Suas letras refletem pistas de algo maior, algo que nunca é de fato explanado, deixando o conteúdo sempre no campo da subjetividade. Os suspiros, sussurros e sintetizadores expansivos – como em A Hairdryer e Speech Bubbles – dão vida a um tipo de doppelgänger que parece habitar o trabalho, um espectro fantasmagórico que vaga pelo disco. Mas talvez o prato principal servido por The Smile seja a concepção de uma Música efêmera, que evoca sentimentos profundos enquanto escutamos.
Se A Light for Attracting Attention trouxe à tona canções abandonadas pelo Radiohead, não deixa de ser suspeito um fim não noticiado do quinteto inglês. A Moon Shaped Pool (2016) já soma seis anos desde seu lançamento, e está preenchido por canções antigas que foram reformuladas ou desenvolvidas extensivamente pela primeira vez. Um ano depois, em 2017, o grupo lançou uma edição comemorativa de OK Computer, e mais recentemente uma outra na qual fundiu Kid A (2000) e Amnesiac (2001). Nesse cenário, o possível fim de uma das maiores bandas de todos os tempos não soa nem um pouco esquisito.

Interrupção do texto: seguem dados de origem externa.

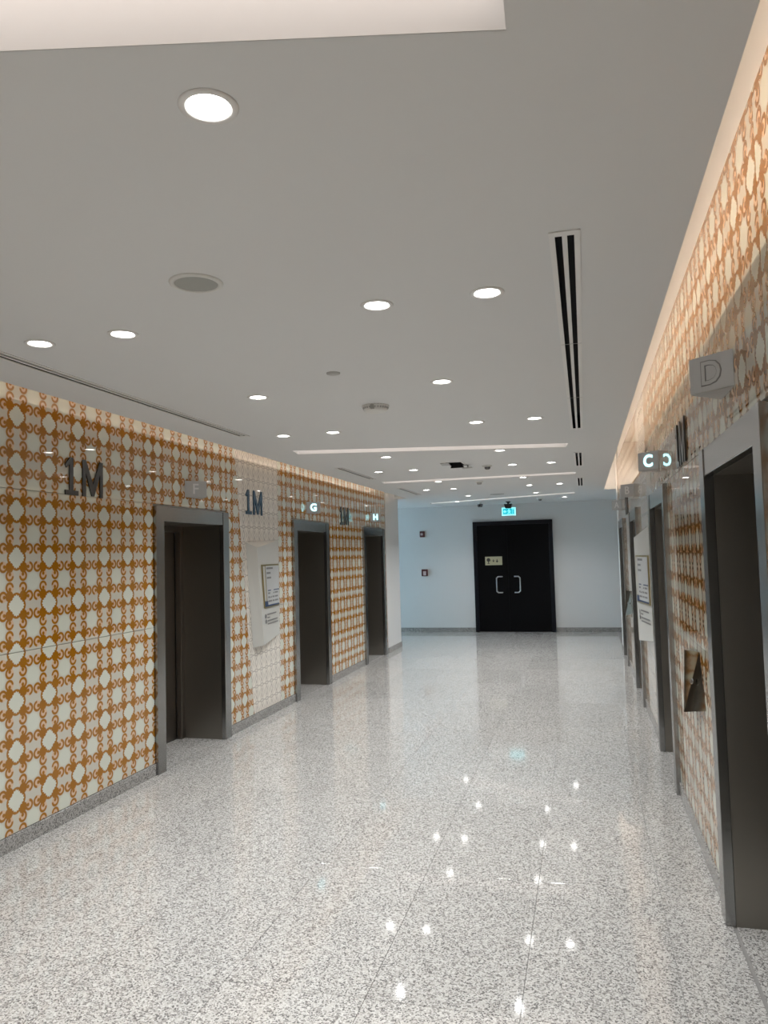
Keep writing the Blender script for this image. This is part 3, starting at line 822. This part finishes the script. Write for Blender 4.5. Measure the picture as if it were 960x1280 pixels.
# security cameras before the back wall
def make_camera(loc, label, k, m):
    t = thing('security_camera', label, 'camera', loc)
    obj('mount', lathe([(.045*k, -.0005), (.045*k, -.015), (.03*k, -.02), (.016*k, -.03), (.016*k, -.06)], 18), 'plastic' if m != 'camblack' else m, t, smooth=True)
    obj('camera_body', poly([(-.075*k, -.06*k, -.045*k), (.075*k, -.06*k, -.045*k), (.05*k, -.06*k, -.125*k), (-.05*k, -.06*k, -.125*k)], (0, .12*k, 0)), m, t)
    obj('lens', frame_to(lathe([(0, 0), (.024*k, 0), (.024*k, .012), (.017*k, .016), (0, .012)], 14), (0, -.0605*k, -.085*k), (1, 0, 0), (0, 0, 1), (0, -1, 0)), 'camblack', t)
make_camera((-1.35, 14.25, H), 'black security camera under the ceiling just above the exit sign', 1.0, 'camblack')
make_camera((-1.86, 14.13, H), 'grey security camera on the ceiling left of the exit sign', .7, 'greyhead')

# cove light strips (warm), sitting on the upstands above the ceiling edges
for nm, s, xe in (('left', -1, CL), ('right', 1, CR)):
    xl = xe - s*.20; zl = H + (.155 if s > 0 else .06)
    t = thing('cove_light', 'warm hidden strip light in the ceiling cove along the %s wall' % nm, 'light', (xl, (Y0 + COVE_END)/2, zl), 0, 'warm cove strip lights')
    Lh = (COVE_END - Y0)/2 - .05
    obj('profile', box(-.012, .012, -Lh, Lh, -.014, -.002), 'ventwhite', t)
    obj('bracket', box(-.008, .008, -Lh, Lh, -(zl - H) + .001, -.0145), 'ventwhite', t)
    if s < 0: obj('light_shield', box(-.030, -.026, -Lh, Lh, -.058, .05), 'ventwhite', t)  # unseen lip added to keep direct strip light off the left glass
    obj('led_strip', box(-.006, .006, -Lh, Lh, -.0018, .001), 'ledstrip', t)
    ld = bpy.data.lights.new('cove_glow', 'AREA'); ld.shape = 'RECTANGLE'; ld.size = 2*Lh; ld.size_y = .012
    ld.energy = COVE_W; ld.color = (1.0, .79, .62)
    g = link(bpy.data.objects.new('cove_glow', ld)); g.parent = t; g.location = (s*.013, 0, .004) if s > 0 else (0, 0, .004)
    # length axis along world Y, emitting towards the wall
    z = Vector((-s, 0, 0)) if s > 0 else Vector((0, 0, -1)); x = Vector((0, 1, 0)); y = z.cross(x)
    m = Matrix((x, y, z)).transposed().to_4x4(); g.rotation_euler = m.to_euler()
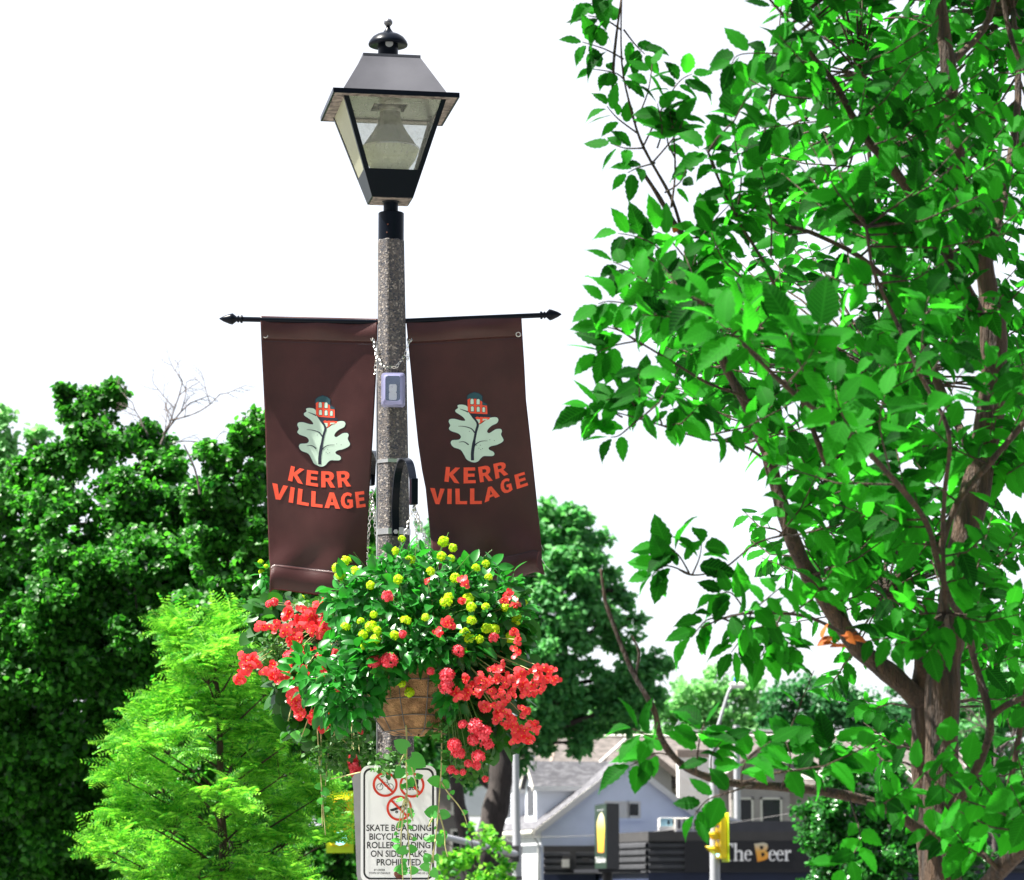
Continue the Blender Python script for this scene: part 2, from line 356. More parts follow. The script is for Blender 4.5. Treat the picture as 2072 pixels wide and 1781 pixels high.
for zx, zy in ((648, 1612), (655, 1556)): b = MB(); b.lathe(P(*Z1(zx, zy), Y0-91*k), [(5*k, -4*k), (6*k, 4*k)], 8, M=Matrix.Rotation(R(90), 3, 'X')); b.build('set_screw', M_rust, lamp)
b = MB(); c = cz(1475, 675); h = (1475-1392)*k
b.lathe(c, [(52*k, -.01), (52*k, h*.8), (66*k, h*.97), (70*k, h+.004)], 24); b.build('lantern_neck', M_black, lamp, smooth=True)
RZ = Matrix.Rotation(R(9.5), 3, 'Z')
LC = cz(760, 663); LC.y = Y0
def sq(h, a, da=1.0):       # square ring of half-size a (Z1 px) at height zy -> four points, CCW from front left
    z = cz(h).z; cx = LC.x+(h-760)*k*(12/637.)      # follows the small lean
    return [Vector((cx, Y0, z))+RZ @ Vector((sx*a*k, sy*a*k*.95, 0)) for sx, sy in ((-1, -1), (1, -1), (1, 1), (-1, 1))]
def ring(b, o1, i1, o2, i2):    # square frame between outer/inner rings
    n = len(b.v); b.add(o1+i1+o2+i2, [])
    for j in range(4):
        q = (j+1) % 4
        b.add([], []); s0 = n
        b.f += [(s0+j, s0+q, s0+8+q, s0+8+j), (s0+4+q, s0+4+j, s0+12+j, s0+12+q), (s0+q, s0+j, s0+4+j, s0+4+q), (s0+8+j, s0+8+q, s0+12+q, s0+12+j)]; b.mi += [b.m]*4
EH = 445
b = MB(); ring(b, sq(760, EH), sq(760, EH-14), sq(728, EH), sq(728, EH-14)); b.build('eave_band', M_black, lamp)
b = MB(); ring(b, sq(758, EH-14), sq(758, 352), sq(752, EH-14), sq(752, 352)); b.build('eave_soffit', M_under, lamp)
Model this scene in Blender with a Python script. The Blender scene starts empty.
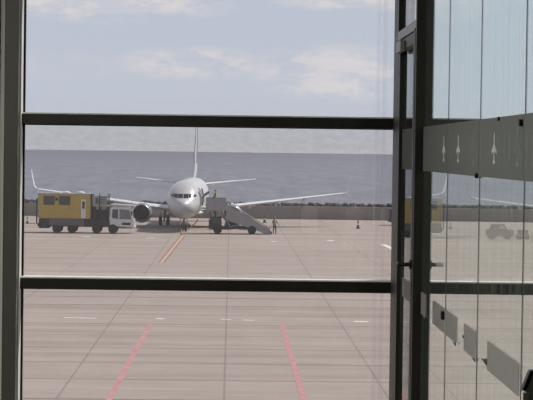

Quando The Smile se apresentou pela primeira vez, há um ano, Thom Yorke disse que o título do power trio não pretendia refletir uma gargalhada, mas sim o “sorriso daquele que mente para você todos os dias”. Essa afirmação repercute novamente no disco do Radiohead de 2003, o qual foi idealizado como um ataque direto ao governo Bush e suas investidas anti-democráticas no Iraque. Ainda assim, apesar de referências políticas, o álbum não se restringe aos ataques políticos. As canções oferecem diferentes tipos de “sorrisos”, resvalando na timidez e no desconforto, mas o significado que ressoa no escuro é um só: The Smile não quer que tudo que amamos seja transformado em uma grande piada.